## Description of the task
Print out the material that follows word for word.

* * * * * * *

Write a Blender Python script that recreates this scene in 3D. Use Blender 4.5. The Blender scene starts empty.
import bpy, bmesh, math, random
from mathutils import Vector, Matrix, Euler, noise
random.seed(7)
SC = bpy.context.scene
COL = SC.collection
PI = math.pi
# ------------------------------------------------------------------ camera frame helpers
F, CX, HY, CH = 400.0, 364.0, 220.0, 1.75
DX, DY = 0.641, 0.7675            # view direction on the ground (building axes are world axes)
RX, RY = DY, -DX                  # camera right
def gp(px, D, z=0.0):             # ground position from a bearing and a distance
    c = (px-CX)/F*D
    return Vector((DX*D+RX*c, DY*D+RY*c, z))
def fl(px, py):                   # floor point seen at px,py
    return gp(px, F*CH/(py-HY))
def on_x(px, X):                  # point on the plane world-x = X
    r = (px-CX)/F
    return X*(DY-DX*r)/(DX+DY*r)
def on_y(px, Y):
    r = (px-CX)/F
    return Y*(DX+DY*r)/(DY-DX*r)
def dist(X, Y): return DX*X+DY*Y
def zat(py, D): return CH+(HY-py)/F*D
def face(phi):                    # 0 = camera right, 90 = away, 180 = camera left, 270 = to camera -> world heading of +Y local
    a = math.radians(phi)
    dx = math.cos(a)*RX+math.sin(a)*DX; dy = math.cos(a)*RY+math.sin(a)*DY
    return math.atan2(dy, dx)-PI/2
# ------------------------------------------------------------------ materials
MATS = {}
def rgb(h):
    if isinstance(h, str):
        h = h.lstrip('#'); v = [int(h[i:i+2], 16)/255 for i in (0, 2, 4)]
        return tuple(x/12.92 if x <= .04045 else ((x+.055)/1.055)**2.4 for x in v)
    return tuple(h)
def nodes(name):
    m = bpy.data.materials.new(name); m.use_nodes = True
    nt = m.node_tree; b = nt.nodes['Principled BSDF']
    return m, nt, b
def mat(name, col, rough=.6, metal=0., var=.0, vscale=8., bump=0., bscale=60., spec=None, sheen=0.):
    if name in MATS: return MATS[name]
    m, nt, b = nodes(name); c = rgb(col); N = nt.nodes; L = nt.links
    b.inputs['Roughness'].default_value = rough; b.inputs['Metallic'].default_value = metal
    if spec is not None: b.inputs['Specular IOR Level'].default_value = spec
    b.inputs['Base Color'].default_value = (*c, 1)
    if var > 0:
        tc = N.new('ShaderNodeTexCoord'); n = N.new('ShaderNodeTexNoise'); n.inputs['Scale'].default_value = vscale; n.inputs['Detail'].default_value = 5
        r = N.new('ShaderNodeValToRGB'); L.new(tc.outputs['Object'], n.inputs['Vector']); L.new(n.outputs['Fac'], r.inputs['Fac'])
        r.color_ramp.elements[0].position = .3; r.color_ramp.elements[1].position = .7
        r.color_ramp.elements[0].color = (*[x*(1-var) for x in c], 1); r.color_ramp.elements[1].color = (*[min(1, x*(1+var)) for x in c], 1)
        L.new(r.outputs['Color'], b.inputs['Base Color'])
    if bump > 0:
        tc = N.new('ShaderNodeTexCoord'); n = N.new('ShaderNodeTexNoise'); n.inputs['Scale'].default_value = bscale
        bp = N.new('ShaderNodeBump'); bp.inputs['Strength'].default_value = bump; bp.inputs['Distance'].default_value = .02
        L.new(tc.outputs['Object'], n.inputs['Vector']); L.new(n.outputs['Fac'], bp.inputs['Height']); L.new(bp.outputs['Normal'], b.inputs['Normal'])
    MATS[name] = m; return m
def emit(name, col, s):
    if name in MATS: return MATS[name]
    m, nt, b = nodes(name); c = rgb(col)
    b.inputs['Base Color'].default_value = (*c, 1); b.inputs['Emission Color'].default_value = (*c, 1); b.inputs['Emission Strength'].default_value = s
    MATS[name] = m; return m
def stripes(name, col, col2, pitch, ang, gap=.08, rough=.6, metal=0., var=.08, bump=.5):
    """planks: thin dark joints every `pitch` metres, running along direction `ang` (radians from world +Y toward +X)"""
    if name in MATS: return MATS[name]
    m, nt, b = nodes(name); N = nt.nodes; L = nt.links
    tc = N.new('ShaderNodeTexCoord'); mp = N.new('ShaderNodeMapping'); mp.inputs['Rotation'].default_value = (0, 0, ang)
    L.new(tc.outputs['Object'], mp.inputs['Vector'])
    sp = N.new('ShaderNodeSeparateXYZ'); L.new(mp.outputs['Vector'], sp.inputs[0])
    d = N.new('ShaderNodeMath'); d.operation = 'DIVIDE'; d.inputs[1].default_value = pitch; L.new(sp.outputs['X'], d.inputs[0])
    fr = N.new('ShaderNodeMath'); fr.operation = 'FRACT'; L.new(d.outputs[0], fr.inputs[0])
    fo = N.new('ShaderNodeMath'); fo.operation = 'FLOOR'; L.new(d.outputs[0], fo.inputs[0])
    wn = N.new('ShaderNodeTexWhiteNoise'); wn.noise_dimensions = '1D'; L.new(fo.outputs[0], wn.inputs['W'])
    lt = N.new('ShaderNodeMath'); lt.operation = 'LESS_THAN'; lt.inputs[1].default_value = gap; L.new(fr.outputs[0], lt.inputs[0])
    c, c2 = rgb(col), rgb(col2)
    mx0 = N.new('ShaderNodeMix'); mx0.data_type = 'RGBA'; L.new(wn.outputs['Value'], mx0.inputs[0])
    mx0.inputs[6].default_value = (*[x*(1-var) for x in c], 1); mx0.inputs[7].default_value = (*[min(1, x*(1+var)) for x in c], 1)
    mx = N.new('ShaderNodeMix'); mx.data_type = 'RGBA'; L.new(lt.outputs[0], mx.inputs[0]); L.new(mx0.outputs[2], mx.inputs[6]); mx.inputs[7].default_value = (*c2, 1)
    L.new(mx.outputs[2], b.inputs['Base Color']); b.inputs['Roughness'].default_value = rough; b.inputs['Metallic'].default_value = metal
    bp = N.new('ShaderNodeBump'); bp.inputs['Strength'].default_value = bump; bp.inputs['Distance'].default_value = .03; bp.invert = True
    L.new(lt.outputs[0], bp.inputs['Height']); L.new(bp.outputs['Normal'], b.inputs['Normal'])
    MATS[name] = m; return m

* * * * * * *

## Solution for this task
Write a Blender Python script that recreates this scene in 3D. Use Blender 4.5. The Blender scene starts empty.
import bpy, bmesh, math, random
from mathutils import Vector, Matrix, Euler, noise
random.seed(7)
SC = bpy.context.scene
COL = SC.collection
PI = math.pi
# ------------------------------------------------------------------ camera frame helpers
F, CX, HY, CH = 400.0, 364.0, 220.0, 1.75
DX, DY = 0.641, 0.7675            # view direction on the ground (building axes are world axes)
RX, RY = DY, -DX                  # camera right
def gp(px, D, z=0.0):             # ground position from a bearing and a distance
    c = (px-CX)/F*D
    return Vector((DX*D+RX*c, DY*D+RY*c, z))
def fl(px, py):                   # floor point seen at px,py
    return gp(px, F*CH/(py-HY))
def on_x(px, X):                  # point on the plane world-x = X
    r = (px-CX)/F
    return X*(DY-DX*r)/(DX+DY*r)
def on_y(px, Y):
    r = (px-CX)/F
    return Y*(DX+DY*r)/(DY-DX*r)
def dist(X, Y): return DX*X+DY*Y
def zat(py, D): return CH+(HY-py)/F*D
def face(phi):                    # 0 = camera right, 90 = away, 180 = camera left, 270 = to camera -> world heading of +Y local
    a = math.radians(phi)
    dx = math.cos(a)*RX+math.sin(a)*DX; dy = math.cos(a)*RY+math.sin(a)*DY
    return math.atan2(dy, dx)-PI/2
# ------------------------------------------------------------------ materials
MATS = {}
def rgb(h):
    if isinstance(h, str):
        h = h.lstrip('#'); v = [int(h[i:i+2], 16)/255 for i in (0, 2, 4)]
        return tuple(x/12.92 if x <= .04045 else ((x+.055)/1.055)**2.4 for x in v)
    return tuple(h)
def nodes(name):
    m = bpy.data.materials.new(name); m.use_nodes = True
    nt = m.node_tree; b = nt.nodes['Principled BSDF']
    return m, nt, b
def mat(name, col, rough=.6, metal=0., var=.0, vscale=8., bump=0., bscale=60., spec=None, sheen=0.):
    if name in MATS: return MATS[name]
    m, nt, b = nodes(name); c = rgb(col); N = nt.nodes; L = nt.links
    b.inputs['Roughness'].default_value = rough; b.inputs['Metallic'].default_value = metal
    if spec is not None: b.inputs['Specular IOR Level'].default_value = spec
    b.inputs['Base Color'].default_value = (*c, 1)
    if var > 0:
        tc = N.new('ShaderNodeTexCoord'); n = N.new('ShaderNodeTexNoise'); n.inputs['Scale'].default_value = vscale; n.inputs['Detail'].default_value = 5
        r = N.new('ShaderNodeValToRGB'); L.new(tc.outputs['Object'], n.inputs['Vector']); L.new(n.outputs['Fac'], r.inputs['Fac'])
        r.color_ramp.elements[0].position = .3; r.color_ramp.elements[1].position = .7
        r.color_ramp.elements[0].color = (*[x*(1-var) for x in c], 1); r.color_ramp.elements[1].color = (*[min(1, x*(1+var)) for x in c], 1)
        L.new(r.outputs['Color'], b.inputs['Base Color'])
    if bump > 0:
        tc = N.new('ShaderNodeTexCoord'); n = N.new('ShaderNodeTexNoise'); n.inputs['Scale'].default_value = bscale
        bp = N.new('ShaderNodeBump'); bp.inputs['Strength'].default_value = bump; bp.inputs['Distance'].default_value = .02
        L.new(tc.outputs['Object'], n.inputs['Vector']); L.new(n.outputs['Fac'], bp.inputs['Height']); L.new(bp.outputs['Normal'], b.inputs['Normal'])
    MATS[name] = m; return m
def emit(name, col, s):
    if name in MATS: return MATS[name]
    m, nt, b = nodes(name); c = rgb(col)
    b.inputs['Base Color'].default_value = (*c, 1); b.inputs['Emission Color'].default_value = (*c, 1); b.inputs['Emission Strength'].default_value = s
    MATS[name] = m; return m
def stripes(name, col, col2, pitch, ang, gap=.08, rough=.6, metal=0., var=.08, bump=.5):
    """planks: thin dark joints every `pitch` metres, running along direction `ang` (radians from world +Y toward +X)"""
    if name in MATS: return MATS[name]
    m, nt, b = nodes(name); N = nt.nodes; L = nt.links
    tc = N.new('ShaderNodeTexCoord'); mp = N.new('ShaderNodeMapping'); mp.inputs['Rotation'].default_value = (0, 0, ang)
    L.new(tc.outputs['Object'], mp.inputs['Vector'])
    sp = N.new('ShaderNodeSeparateXYZ'); L.new(mp.outputs['Vector'], sp.inputs[0])
    d = N.new('ShaderNodeMath'); d.operation = 'DIVIDE'; d.inputs[1].default_value = pitch; L.new(sp.outputs['X'], d.inputs[0])
    fr = N.new('ShaderNodeMath'); fr.operation = 'FRACT'; L.new(d.outputs[0], fr.inputs[0])
    fo = N.new('ShaderNodeMath'); fo.operation = 'FLOOR'; L.new(d.outputs[0], fo.inputs[0])
    wn = N.new('ShaderNodeTexWhiteNoise'); wn.noise_dimensions = '1D'; L.new(fo.outputs[0], wn.inputs['W'])
    lt = N.new('ShaderNodeMath'); lt.operation = 'LESS_THAN'; lt.inputs[1].default_value = gap; L.new(fr.outputs[0], lt.inputs[0])
    c, c2 = rgb(col), rgb(col2)
    mx0 = N.new('ShaderNodeMix'); mx0.data_type = 'RGBA'; L.new(wn.outputs['Value'], mx0.inputs[0])
    mx0.inputs[6].default_value = (*[x*(1-var) for x in c], 1); mx0.inputs[7].default_value = (*[min(1, x*(1+var)) for x in c], 1)
    mx = N.new('ShaderNodeMix'); mx.data_type = 'RGBA'; L.new(lt.outputs[0], mx.inputs[0]); L.new(mx0.outputs[2], mx.inputs[6]); mx.inputs[7].default_value = (*c2, 1)
    L.new(mx.outputs[2], b.inputs['Base Color']); b.inputs['Roughness'].default_value = rough; b.inputs['Metallic'].default_value = metal
    bp = N.new('ShaderNodeBump'); bp.inputs['Strength'].default_value = bump; bp.inputs['Distance'].default_value = .03; bp.invert = True
    L.new(lt.outputs[0], bp.inputs['Height']); L.new(bp.outputs['Normal'], b.inputs['Normal'])
    MATS[name] = m; return m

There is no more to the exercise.